▶ **WHAT YOU SHOULD DO**: Print exactly the lines below between the line containing "Recreate this scene" and the line containing "return Vector(((u - CU)", counting both of those lines. Leave pictures out.

▶ **DATA SUPPLIED**:
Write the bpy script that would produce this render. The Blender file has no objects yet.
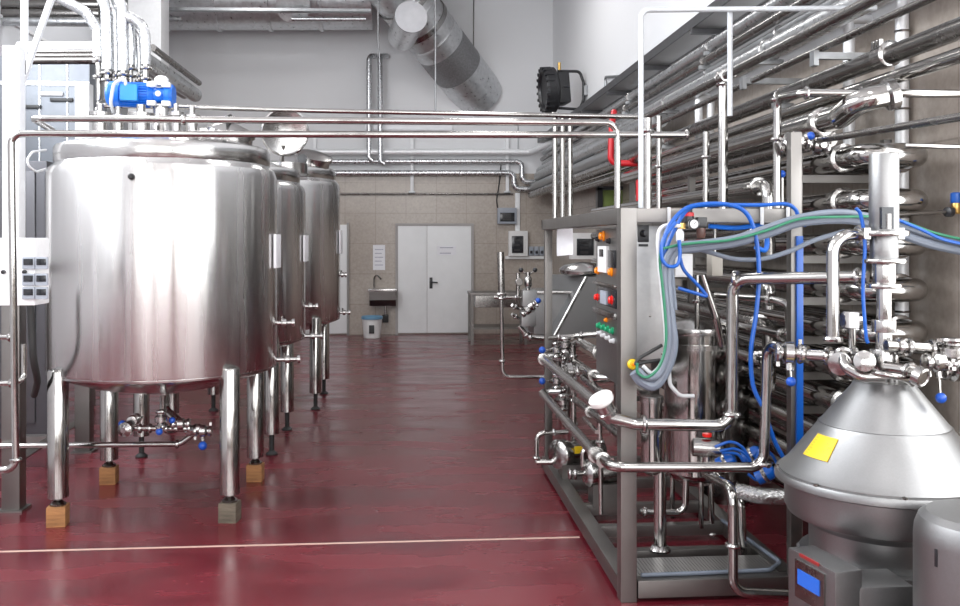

==

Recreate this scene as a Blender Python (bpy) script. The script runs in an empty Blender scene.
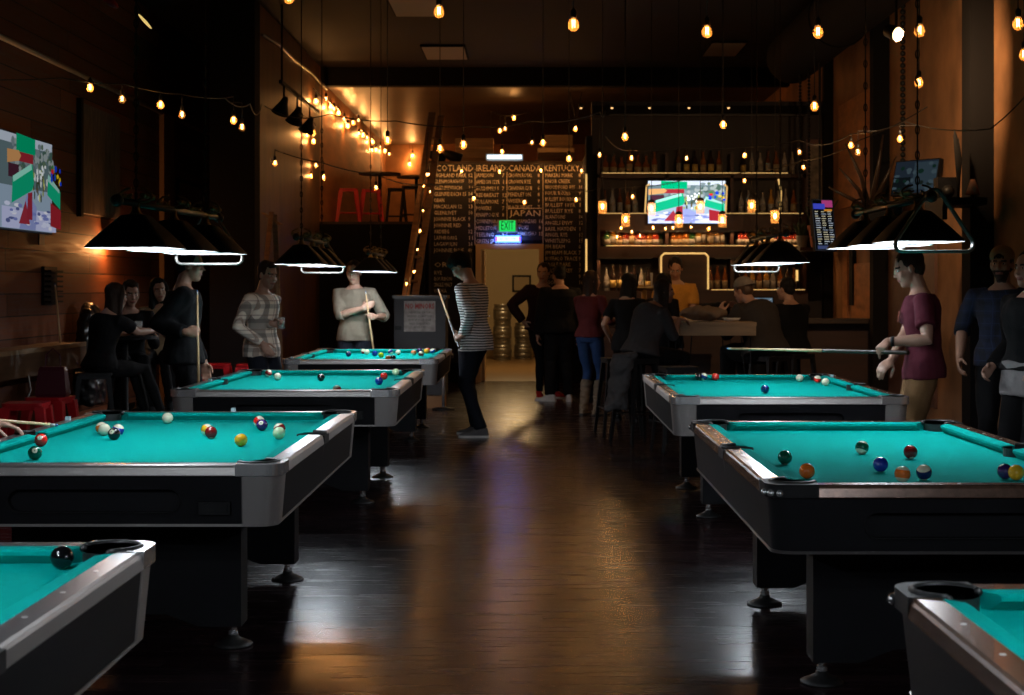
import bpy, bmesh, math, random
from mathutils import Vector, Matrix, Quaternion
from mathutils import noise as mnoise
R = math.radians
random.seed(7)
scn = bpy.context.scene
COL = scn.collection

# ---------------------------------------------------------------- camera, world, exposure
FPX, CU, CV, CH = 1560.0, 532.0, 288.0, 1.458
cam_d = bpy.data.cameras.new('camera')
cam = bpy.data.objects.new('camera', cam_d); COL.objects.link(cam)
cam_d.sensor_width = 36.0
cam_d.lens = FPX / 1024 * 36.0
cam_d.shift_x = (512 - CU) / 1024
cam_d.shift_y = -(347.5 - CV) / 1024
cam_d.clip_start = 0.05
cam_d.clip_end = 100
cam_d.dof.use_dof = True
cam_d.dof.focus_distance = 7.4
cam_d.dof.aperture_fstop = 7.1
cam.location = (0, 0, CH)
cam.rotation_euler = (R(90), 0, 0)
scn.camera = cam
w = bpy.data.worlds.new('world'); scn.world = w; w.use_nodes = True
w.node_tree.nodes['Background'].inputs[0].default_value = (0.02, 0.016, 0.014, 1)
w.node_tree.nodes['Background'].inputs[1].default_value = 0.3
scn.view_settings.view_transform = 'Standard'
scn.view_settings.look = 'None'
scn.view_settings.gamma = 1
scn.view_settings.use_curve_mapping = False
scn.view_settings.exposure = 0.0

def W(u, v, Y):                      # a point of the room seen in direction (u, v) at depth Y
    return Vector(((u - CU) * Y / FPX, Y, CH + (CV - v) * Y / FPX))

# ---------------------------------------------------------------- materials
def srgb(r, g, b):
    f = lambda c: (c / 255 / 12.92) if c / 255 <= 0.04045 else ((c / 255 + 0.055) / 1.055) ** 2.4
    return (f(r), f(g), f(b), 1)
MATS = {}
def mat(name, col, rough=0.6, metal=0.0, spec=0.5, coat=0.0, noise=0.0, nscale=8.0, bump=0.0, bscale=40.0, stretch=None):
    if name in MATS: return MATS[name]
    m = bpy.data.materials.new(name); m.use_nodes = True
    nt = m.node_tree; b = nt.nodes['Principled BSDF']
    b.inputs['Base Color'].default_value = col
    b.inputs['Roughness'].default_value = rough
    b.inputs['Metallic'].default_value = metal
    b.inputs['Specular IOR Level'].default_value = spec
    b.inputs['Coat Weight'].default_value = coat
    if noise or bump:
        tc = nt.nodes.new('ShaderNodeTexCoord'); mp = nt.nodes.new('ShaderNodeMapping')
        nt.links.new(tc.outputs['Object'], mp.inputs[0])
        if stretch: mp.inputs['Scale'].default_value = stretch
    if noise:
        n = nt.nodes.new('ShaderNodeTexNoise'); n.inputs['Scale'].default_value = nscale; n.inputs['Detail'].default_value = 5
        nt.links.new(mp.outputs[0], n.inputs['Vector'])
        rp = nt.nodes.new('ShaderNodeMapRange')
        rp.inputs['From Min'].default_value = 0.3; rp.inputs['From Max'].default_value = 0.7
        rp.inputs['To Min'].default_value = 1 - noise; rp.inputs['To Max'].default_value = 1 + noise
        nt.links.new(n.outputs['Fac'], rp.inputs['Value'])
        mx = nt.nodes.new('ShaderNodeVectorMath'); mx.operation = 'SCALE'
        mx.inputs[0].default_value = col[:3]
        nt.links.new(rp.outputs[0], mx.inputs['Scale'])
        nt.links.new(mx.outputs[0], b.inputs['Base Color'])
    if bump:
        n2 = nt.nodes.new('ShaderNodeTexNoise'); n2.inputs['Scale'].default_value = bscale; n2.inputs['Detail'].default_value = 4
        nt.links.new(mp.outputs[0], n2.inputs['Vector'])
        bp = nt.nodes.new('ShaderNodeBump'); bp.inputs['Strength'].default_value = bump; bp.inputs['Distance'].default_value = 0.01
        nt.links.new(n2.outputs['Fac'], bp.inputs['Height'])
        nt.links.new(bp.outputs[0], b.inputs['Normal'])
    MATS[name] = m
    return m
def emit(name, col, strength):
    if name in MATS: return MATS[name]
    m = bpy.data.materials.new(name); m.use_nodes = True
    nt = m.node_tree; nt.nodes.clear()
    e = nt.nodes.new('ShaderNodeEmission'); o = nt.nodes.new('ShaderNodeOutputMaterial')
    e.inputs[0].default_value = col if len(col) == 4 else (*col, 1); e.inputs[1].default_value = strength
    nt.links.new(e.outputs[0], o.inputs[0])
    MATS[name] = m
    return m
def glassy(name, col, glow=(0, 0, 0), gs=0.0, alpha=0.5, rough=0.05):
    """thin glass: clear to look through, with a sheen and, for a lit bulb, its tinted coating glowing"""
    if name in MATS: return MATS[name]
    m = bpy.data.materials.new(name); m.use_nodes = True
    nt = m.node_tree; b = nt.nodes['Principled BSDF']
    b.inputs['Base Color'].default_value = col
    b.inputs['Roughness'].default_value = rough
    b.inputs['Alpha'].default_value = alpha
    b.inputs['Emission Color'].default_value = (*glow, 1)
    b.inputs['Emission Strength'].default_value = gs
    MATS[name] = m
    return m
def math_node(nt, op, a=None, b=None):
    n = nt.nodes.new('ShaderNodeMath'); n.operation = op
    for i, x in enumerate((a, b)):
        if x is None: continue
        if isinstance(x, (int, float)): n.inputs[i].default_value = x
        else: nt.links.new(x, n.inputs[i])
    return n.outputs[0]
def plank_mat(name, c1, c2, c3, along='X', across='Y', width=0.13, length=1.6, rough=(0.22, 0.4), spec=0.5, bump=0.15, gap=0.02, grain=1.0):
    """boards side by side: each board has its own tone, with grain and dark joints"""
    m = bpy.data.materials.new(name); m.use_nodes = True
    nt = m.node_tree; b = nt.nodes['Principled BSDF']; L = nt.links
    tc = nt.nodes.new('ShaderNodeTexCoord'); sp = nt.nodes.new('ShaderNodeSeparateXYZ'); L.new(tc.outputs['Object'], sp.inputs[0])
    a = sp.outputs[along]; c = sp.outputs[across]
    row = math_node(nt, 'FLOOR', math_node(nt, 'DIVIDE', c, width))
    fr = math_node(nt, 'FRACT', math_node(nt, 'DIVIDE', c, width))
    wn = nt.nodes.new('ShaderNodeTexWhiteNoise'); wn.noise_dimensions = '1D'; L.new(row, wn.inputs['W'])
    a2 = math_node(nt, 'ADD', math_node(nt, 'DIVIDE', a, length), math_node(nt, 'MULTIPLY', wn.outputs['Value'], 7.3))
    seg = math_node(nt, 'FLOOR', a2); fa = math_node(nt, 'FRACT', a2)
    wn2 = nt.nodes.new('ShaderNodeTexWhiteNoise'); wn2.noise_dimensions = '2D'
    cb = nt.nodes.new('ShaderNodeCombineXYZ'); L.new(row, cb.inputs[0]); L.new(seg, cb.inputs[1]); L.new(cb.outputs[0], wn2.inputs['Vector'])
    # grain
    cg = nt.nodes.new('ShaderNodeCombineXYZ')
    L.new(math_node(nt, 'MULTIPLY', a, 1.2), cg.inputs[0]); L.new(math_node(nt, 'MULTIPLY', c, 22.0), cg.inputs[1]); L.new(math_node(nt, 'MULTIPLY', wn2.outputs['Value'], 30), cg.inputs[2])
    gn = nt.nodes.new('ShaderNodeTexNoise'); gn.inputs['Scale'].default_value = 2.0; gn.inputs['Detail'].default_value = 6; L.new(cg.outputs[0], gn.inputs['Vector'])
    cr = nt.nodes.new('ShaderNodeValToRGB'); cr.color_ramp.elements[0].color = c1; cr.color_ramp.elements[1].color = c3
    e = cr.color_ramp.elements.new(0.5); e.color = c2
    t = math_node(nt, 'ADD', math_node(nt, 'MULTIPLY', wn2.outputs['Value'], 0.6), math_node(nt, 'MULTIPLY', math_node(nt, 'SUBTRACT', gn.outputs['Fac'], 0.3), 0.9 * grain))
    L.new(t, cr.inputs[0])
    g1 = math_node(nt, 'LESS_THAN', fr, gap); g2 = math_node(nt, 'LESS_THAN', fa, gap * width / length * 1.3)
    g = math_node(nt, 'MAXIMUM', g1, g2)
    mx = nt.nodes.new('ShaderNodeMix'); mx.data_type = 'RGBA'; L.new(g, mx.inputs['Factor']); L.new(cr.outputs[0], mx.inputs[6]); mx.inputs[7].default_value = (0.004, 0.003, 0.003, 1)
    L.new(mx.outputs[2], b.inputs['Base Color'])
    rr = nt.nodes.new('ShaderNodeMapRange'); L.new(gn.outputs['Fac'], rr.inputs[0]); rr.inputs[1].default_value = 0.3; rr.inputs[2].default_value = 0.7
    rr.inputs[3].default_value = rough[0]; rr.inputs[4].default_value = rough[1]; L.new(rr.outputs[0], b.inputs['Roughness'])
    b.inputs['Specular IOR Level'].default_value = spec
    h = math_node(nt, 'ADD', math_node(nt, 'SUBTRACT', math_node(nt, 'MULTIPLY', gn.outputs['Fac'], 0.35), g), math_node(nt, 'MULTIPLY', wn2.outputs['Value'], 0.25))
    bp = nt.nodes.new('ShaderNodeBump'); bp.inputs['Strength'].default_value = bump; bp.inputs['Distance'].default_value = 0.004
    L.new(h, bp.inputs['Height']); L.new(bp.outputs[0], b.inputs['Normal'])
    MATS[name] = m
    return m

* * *

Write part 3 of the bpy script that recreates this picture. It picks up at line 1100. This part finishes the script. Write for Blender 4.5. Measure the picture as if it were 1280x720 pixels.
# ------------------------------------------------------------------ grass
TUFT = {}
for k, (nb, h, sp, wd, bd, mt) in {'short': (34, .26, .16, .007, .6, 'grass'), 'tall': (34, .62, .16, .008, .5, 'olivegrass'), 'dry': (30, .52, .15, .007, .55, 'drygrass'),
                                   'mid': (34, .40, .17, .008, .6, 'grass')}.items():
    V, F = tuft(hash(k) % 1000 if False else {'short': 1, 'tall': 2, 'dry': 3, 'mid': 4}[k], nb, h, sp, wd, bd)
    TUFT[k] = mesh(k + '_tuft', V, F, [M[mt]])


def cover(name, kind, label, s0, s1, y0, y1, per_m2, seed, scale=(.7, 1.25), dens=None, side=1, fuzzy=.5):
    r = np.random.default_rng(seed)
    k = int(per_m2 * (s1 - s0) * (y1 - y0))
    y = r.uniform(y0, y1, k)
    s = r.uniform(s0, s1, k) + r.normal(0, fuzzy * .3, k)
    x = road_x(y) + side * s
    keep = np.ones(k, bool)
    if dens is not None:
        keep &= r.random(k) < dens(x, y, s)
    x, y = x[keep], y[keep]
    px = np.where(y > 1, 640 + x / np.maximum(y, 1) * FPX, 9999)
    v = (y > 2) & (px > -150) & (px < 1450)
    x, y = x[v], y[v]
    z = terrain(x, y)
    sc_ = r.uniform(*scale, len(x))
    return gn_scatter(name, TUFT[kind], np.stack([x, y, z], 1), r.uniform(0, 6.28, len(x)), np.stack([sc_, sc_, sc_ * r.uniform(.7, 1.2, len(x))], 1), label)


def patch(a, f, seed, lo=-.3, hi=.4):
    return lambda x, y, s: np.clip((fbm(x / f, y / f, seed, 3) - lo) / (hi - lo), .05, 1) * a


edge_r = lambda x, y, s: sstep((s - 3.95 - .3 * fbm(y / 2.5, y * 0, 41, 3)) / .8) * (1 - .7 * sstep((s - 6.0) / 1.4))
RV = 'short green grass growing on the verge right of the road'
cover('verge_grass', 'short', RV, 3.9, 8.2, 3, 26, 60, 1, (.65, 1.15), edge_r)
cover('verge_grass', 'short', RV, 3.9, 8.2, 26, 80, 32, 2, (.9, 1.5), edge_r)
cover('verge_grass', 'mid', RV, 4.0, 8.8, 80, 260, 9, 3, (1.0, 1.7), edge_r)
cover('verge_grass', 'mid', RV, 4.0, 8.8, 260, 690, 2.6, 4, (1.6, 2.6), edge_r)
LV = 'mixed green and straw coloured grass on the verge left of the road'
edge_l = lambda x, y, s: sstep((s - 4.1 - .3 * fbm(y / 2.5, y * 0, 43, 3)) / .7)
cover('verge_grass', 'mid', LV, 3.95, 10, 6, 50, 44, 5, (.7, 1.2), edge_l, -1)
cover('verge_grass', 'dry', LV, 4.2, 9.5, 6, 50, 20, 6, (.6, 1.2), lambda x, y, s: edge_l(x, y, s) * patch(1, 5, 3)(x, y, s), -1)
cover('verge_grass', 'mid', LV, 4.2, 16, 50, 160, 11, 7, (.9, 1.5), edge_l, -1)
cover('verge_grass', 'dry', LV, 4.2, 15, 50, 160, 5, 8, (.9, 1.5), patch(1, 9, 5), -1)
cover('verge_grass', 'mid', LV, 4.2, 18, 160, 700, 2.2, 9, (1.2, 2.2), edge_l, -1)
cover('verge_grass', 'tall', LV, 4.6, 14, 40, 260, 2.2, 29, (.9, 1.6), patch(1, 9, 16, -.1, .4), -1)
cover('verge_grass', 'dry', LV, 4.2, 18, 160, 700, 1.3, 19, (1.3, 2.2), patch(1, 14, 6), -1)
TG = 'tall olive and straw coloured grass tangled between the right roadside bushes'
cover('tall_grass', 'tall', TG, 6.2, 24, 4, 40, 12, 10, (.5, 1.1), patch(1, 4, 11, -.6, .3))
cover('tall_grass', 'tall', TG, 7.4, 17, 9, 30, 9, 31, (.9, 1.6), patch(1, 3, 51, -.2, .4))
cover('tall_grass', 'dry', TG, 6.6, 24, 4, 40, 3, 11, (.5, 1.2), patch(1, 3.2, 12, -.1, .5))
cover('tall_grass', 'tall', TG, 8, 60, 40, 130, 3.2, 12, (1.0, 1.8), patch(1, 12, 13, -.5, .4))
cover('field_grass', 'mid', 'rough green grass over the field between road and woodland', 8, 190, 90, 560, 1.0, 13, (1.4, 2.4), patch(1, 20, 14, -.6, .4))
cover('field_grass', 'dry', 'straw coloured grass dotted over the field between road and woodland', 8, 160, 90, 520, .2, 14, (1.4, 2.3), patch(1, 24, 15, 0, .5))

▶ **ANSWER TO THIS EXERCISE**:
Recreate this scene as a Blender Python (bpy) script. The script runs in an empty Blender scene.
import bpy, bmesh, math, random
from mathutils import Vector, Matrix, Quaternion
from mathutils import noise as mnoise
R = math.radians
random.seed(7)
scn = bpy.context.scene
COL = scn.collection

# ---------------------------------------------------------------- camera, world, exposure
FPX, CU, CV, CH = 1560.0, 532.0, 288.0, 1.458
cam_d = bpy.data.cameras.new('camera')
cam = bpy.data.objects.new('camera', cam_d); COL.objects.link(cam)
cam_d.sensor_width = 36.0
cam_d.lens = FPX / 1024 * 36.0
cam_d.shift_x = (512 - CU) / 1024
cam_d.shift_y = -(347.5 - CV) / 1024
cam_d.clip_start = 0.05
cam_d.clip_end = 100
cam_d.dof.use_dof = True
cam_d.dof.focus_distance = 7.4
cam_d.dof.aperture_fstop = 7.1
cam.location = (0, 0, CH)
cam.rotation_euler = (R(90), 0, 0)
scn.camera = cam
w = bpy.data.worlds.new('world'); scn.world = w; w.use_nodes = True
w.node_tree.nodes['Background'].inputs[0].default_value = (0.02, 0.016, 0.014, 1)
w.node_tree.nodes['Background'].inputs[1].default_value = 0.3
scn.view_settings.view_transform = 'Standard'
scn.view_settings.look = 'None'
scn.view_settings.gamma = 1
scn.view_settings.use_curve_mapping = False
scn.view_settings.exposure = 0.0

def W(u, v, Y):                      # a point of the room seen in direction (u, v) at depth Y
    return Vector(((u - CU) * Y / FPX, Y, CH + (CV - v) * Y / FPX))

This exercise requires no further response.